In contrast, the impact of the FvGEF module is context sensitive, with its effectiveness highly dependent on the dataset scale and complexity. On large-scale datasets such as NationalCSL6707, FvGEF demonstrated significant improvements: the top-1 accuracy increased from 57.49% to 61.37% (+3.88%), whereas the top-5 and top-10 accuracies increased by 4.54% and 3.91%, respectively. These results validate the effectiveness of the FvGEF module. Conversely, on small-scale datasets, FvGEF did not improve the performance uniformly across all the metrics. For example, on NationalCSL500, FvGEF decreased the top-5 and top-10 accuracies by 0.8% and 0.2%, respectively, whereas on NationalCSL2000, it decreased the top-5 accuracy from 90.35% to 89.90% (-0.45%). Notably, however, FvGEF consistently increased the top-1 accuracy across all datasets tested. Given that the top-1 accuracy is the primary performance indicator in the ASLT system, these findings collectively confirm the effectiveness of the FvGEF strategy in boosting the proposed system’s overall performance.

Furthermore, we conducted ablation studies to explore the effectiveness of the deformable attention module in FvGEF. To ensure comparability and maintain methodological consistency, we adhered strictly to the previously described configurations for all other modules, strategies, and parameter settings. Subsequently, we systematically investigated the effect of incorporating the deformable attention module, contrasting it against scenarios where this module was omitted, in terms of recognition accuracy across five distinct datasets. Experimental results are shown in Table 4. The data show that when the deformable attention module was integrated, the algorithm achieved a slight improvement in Top-1 recognition accuracy across the five datasets compared to the scenario without this module. This improvement may be attributed to the fact that deformable attention can enhance semantic coherence and mitigate occlusion influence in WSLR.
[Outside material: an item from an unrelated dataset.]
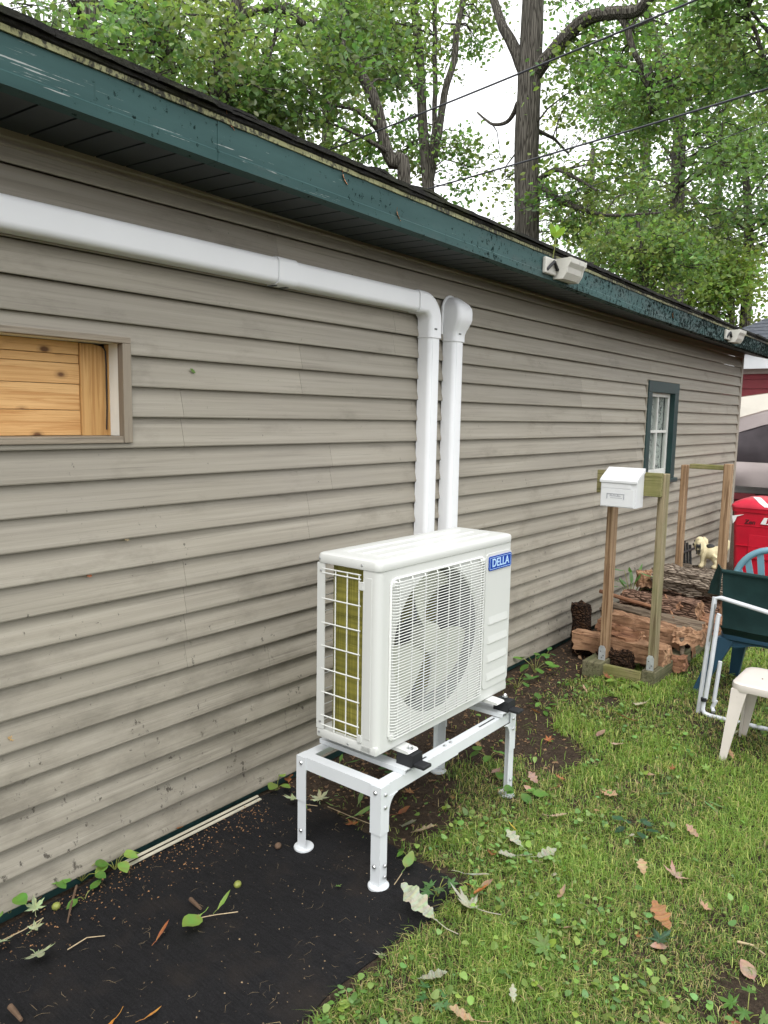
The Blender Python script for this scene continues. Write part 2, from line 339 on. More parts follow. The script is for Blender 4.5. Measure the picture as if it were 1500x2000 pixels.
# ------------------------------------------------------------------ mesh helpers
def wloc(o):
    v = Vector((0, 0, 0))
    while o is not None:
        v += o.location; o = o.parent
    return v
class MB:
    def __init__(s): s.v = []; s.f = []
    def add(s, vs, fs):
        b = len(s.v); s.v += [tuple(v) for v in vs]; s.f += [tuple(i+b for i in f) for f in fs]; return s
    def box(s, x0, x1, y0, y1, z0, z1, M=None):
        vs = [Vector((x, y, z)) for z in (z0, z1) for y in (y0, y1) for x in (x0, x1)]
        if M is not None: vs = [M @ v for v in vs]
        return s.add(vs, [(0, 2, 3, 1), (4, 5, 7, 6), (0, 1, 5, 4), (2, 6, 7, 3), (0, 4, 6, 2), (1, 3, 7, 5)])
    def bev(s, x0, x1, y0, y1, z0, z1, b=0.004, seg=2, M=None):
        bm = bmesh.new(); bmesh.ops.create_cube(bm, size=1)
        for v in bm.verts: v.co = Vector(((x0+x1)/2+v.co.x*(x1-x0), (y0+y1)/2+v.co.y*(y1-y0), (z0+z1)/2+v.co.z*(z1-z0)))
        bmesh.ops.bevel(bm, geom=bm.edges[:], offset=b, segments=seg, affect='EDGES', profile=0.5)
        return s.bm(bm, M)
    def bm(s, bm, M=None):
        bm.verts.index_update()
        s.add([(M @ v.co) if M is not None else v.co.copy() for v in bm.verts], [[v.index for v in f.verts] for f in bm.faces]); bm.free(); return s
    def prism(s, poly, axis, a, b):
        """2-D polygon extruded along axis from a to b; poly coordinates are the other two axes in order"""
        n = len(poly); vs = []
        for t in (a, b):
            for p, q in poly:
                vs.append({0: (t, p, q), 1: (p, t, q), 2: (p, q, t)}[axis])
        fs = [tuple(range(n))[::-1], tuple(range(n, 2*n))] + [(i, (i+1) % n, n+(i+1) % n, n+i) for i in range(n)]
        if axis == 1: fs = [f[::-1] for f in fs]
        return s.add(vs, fs)
    def tube(s, pts, rad, n=8, caps=True):
        pts = [Vector(p) for p in pts]; k = len(pts)
        if not hasattr(rad, '__len__'): rad = [rad]*k
        ref = None; rings = []; base = len(s.v)
        for i, p in enumerate(pts):
            d = (pts[min(i+1, k-1)]-pts[max(i-1, 0)]).normalized()
            if ref is None:
                ref = Vector((0, 0, 1)) if abs(d.z) < 0.9 else Vector((1, 0, 0))
            a = d.cross(ref).normalized(); b = a.cross(d).normalized(); ref = b
            for j in range(n):
                an = 2*math.pi*j/n; s.v.append(tuple(p+(a*math.cos(an)+b*math.sin(an))*rad[i]))
        for i in range(k-1):
            for j in range(n):
                s.f.append((base+i*n+j, base+(i+1)*n+j, base+(i+1)*n+(j+1) % n, base+i*n+(j+1) % n))
        if caps:
            s.f.append(tuple(base+j for j in range(n))); s.f.append(tuple(base+(k-1)*n+j for j in range(n))[::-1])
        return s
    def lathe(s, prof, c, n=20, axis=2):
        base = len(s.v)
        for r, h in prof:
            for j in range(n):
                a = 2*math.pi*j/n; p = (r*math.cos(a), r*math.sin(a), h)
                if axis == 1: p = (p[0], h, p[1])
                if axis == 0: p = (h, p[0], p[1])
                s.v.append((p[0]+c[0], p[1]+c[1], p[2]+c[2]))
        for i in range(len(prof)-1):
            for j in range(n):
                s.f.append((base+i*n+j, base+i*n+(j+1) % n, base+(i+1)*n+(j+1) % n, base+(i+1)*n+j))
        s.f.append(tuple(base+j for j in range(n))[::-1]); s.f.append(tuple(base+(len(prof)-1)*n+j for j in range(n)))
        return s
    def mesh(s, name, off=Vector((0, 0, 0)), smooth=False):
        me = bpy.data.meshes.new(name); me.from_pydata([(v[0]-off.x, v[1]-off.y, v[2]-off.z) for v in s.v], [], s.f)
        if smooth:
            me.shade_smooth()
            try: me.set_sharp_from_angle(angle=math.radians(38))
            except Exception: pass
        me.update(); return me
def link(name, me, mat, parent=None, loc=(0, 0, 0)):
    o = bpy.data.objects.new(name, me)
    if mat and not me.materials: me.materials.append(MATS[mat])
    COL.objects.link(o); o.parent = parent; o.location = loc; return o
def obj(name, mb, mat, parent=None, smooth=False, fix=True):
    me = mb.mesh(name, wloc(parent) if parent else Vector((0, 0, 0)), smooth)
    if fix:
        bm = bmesh.new(); bm.from_mesh(me); bmesh.ops.recalc_face_normals(bm, faces=bm.faces); bm.to_mesh(me); bm.free()
    return link(name, me, mat, parent)
def tag(o, label, cat=None, group=None, kind=None):
    if label: o['label'] = label
    if cat: o['category'] = cat
    if group: o['group'] = group
    if kind: o['kind'] = kind
    return o
def thing(name, label, cat, loc=(0, 0, 0), group=None):
    o = bpy.data.objects.new(name, None); COL.objects.link(o); o.location = loc; o.empty_display_size = 0.1
    return tag(o, label, cat, group)
def remeshed(name, mb, voxel, mat, parent, smooth_it=6):
    me = mb.mesh('tmp'); t = bpy.data.objects.new('tmp', me); COL.objects.link(t)
    r = t.modifiers.new('r', 'REMESH'); r.mode = 'VOXEL'; r.voxel_size = voxel; r.use_smooth_shade = True
    q = t.modifiers.new('s', 'SMOOTH'); q.iterations = smooth_it; q.factor = 0.5
    dg = bpy.context.evaluated_depsgraph_get(); me2 = bpy.data.meshes.new_from_object(t.evaluated_get(dg)); me2.name = name
    bpy.data.objects.remove(t); off = wloc(parent)
    for v in me2.vertices: v.co -= off
    me2.materials.clear(); return link(name, me2, mat, parent)
def sphere(mb, c, r, M=None, u=14, v=9):
    bm = bmesh.new(); bmesh.ops.create_uvsphere(bm, u_segments=u, v_segments=v, radius=1)
    rr = r if hasattr(r, '__len__') else (r, r, r)
    T = Matrix.Translation(c) @ (M if M is not None else Matrix.Identity(4)) @ Matrix.Diagonal((*rr, 1))
    return mb.bm(bm, T)
def at(px, py, dist):
    """the point at that horizontal distance from the camera along the sight line of a photo pixel (only used to read positions)"""
    d = rt*((px-750)/F) - up*((py-1000)/F) + fw; h = math.hypot(d.x, d.y); return CAM + d*(dist/h)
def fbm(x, y, z=0.0): return mnoise.fractal((x, y, z), 1.0, 2.0, 4)

# ------------------------------------------------------------------ ground
MATX, MATY = 2.10, -0.975
def gh(x, y):
    h = 0.010*fbm(x*1.7, y*1.7, 3) + 0.006*fbm(x*7, y*7, 9)
    near = max(0.0, 1-abs(y)/0.35) if y < 0 else 1.0
    return h + 0.022*near - 0.004
def dirt(x, y):
    """0 lawn ... 1 bare soil"""
    n = 0.16*fbm(x*2.3, y*2.3, 1) + 0.10*fbm(x*8, y*8, 5)
    if x < MATX+0.05 and y > MATY-0.03: return 1.0
    edge = np.interp(x, [0, 1.9, 2.15, 2.5, 2.9, 3.3, 3.7, 4.2, 4.6, 5.2, 7], [-0.98, -0.98, -0.80, -0.70, -0.66, -0.92, -0.62, -0.42, -0.58, -0.62, -0.45])
    v = (y - (edge+n))/0.14
    for cx, cy, rx, ry in ((4.13, -0.68, 0.13, 0.08), (2.15, -1.95, 0.16, 0.22), (3.25, -0.78, 0.28, 0.14)):
        q = 1-math.hypot((x-cx)/rx, (y-cy)/ry)+n*2; v = max(v, q*2)
    return max(0.0, min(1.0, v))
xs = np.concatenate([[-400, -120, -40, -15, -6, -2, -0.5], np.arange(0, 6.01, 0.06), np.arange(6.3, 12.1, 0.4), [13, 15, 19, 26, 40, 80, 200, 500]])
ys = np.concatenate([[-400, -120, -40, -15, -8, -5], np.arange(-3.6, 0.13, 0.05), [1, 3, 6, 10, 20, 50, 150, 500]])
g = MB()
for yy in ys:
    for xx in xs: g.v.append((xx, yy, gh(xx, yy) if (-0.6 < xx < 12.2 and -5 <= yy <= 0.12) else 0.0))
nx = len(xs)
for j in range(len(ys)-1):
    for i in range(nx-1): g.f.append((j*nx+i, j*nx+i+1, (j+1)*nx+i+1, (j+1)*nx+i))
tag(obj('ground', g, 'soil', None, True), 'bare brown soil and lawn earth around the garage', None, None, 'structure')

# black landscape mat beside the wall, uneven edge
g = MB(); ex = []
nxm, nym = 46, 26
for j in range(nym+1):
    for i in range(nxm+1):
        u, v = i/nxm, j/nym
        x = -0.3 + u*(MATX+0.3 + 0.06*v*0.0); y = -0.035 + v*(MATY+0.035)
        if i == nxm: x += 0.10*(1-v) + 0.030*fbm(y*5, 2.0)
        if j == nym: y += 0.030*fbm(x*3, 7.0) + 0.012*fbm(x*13, 3.0)
        e = min(1.0, min(nxm-i, nym-j)/1.0)
        g.v.append((x, y, 0.010*e + gh(x, y) + 0.005 + 0.006*fbm(x*9, y*9, 2) + 0.010*max(0.0, fbm(x*2.1+y*1.2, y*3.3, 12))))
for j in range(nym):
    for i in range(nxm): g.f.append((j*(nxm+1)+i, j*(nxm+1)+i+1, (j+1)*(nxm+1)+i+1, (j+1)*(nxm+1)+i))
n0 = len(g.v); ring = [i for i in range(nxm+1)] + [j*(nxm+1)+nxm for j in range(1, nym+1)] + [nym*(nxm+1)+i for i in range(nxm-1, -1, -1)] + [j*(nxm+1) for j in range(nym-1, 0, -1)]
for k in ring: g.v.append((g.v[k][0], g.v[k][1], -0.03))
for a in range(len(ring)):
    b = (a+1) % len(ring); g.f.append((ring[a], ring[b], n0+b, n0+a))
tag(obj('black_ground_mat', g, 'black_mat', None, True), 'black ribbed ground mat along the garage wall', None, None, 'structure')
def gz(x, y):
    return gh(x, y) + (0.016 if (x < MATX and y > MATY) else 0.0)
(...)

When integrated with frame-level alignment in the full model, FvGEF further improved the performance, particularly in terms of higher-order metrics such as Top-5 and Top-10. This suggests that FvGEF refines feature representations to enhance discrimination among semantically similar signs, but its benefits are contingent on the availability of sufficient data to support its intricate fusion mechanism. Overall, the ablation study confirms that frame-level alignment is a robust performance enhancer across all dataset sizes, whereas FvGEF serves as a complementary component that delivers incremental gains, especially on large-scale datasets. These findings emphasize the criticality of designing architectural components with both model compatibility and data characteristics in mind.

6. Conclusions

In this paper, we present a novel design for an ASLT system accompanied by an efficient dual-view WSLR algorithm tailored for Chinese sign language. The proposed algorithm employs a Swin transformer module and a transformer encoder for spatio-temporal feature modeling, which enables robust representation learning from dual-view word-level sign videos. To enhance recognition performance, we introduce a frame-level alignment module to synchronize temporal dynamics across dual views and an FvGEF strategy for cross-view feature integration. These components mitigate temporal misalignment and enhance inter-view semantic coherence, thereby yielding more accurate and stable recognition outcomes. The results of comprehensive experiments conducted on the NationalCSL-DP benchmark validate the effectiveness and efficiency of our framework. The proposed approach showed significant improvements in recognition accuracy across multiple metrics (e.g., Top-1, Top-5 and Top-10) and dataset subsets (ranging from NationalCSL200 to NationalCSL6707), thus confirming its superiority. Overall, this work provides a practical and scalable solution for dual-view Chinese WSLR, with substantial potential for real-world applications in education, assistive technologies, and communication systems.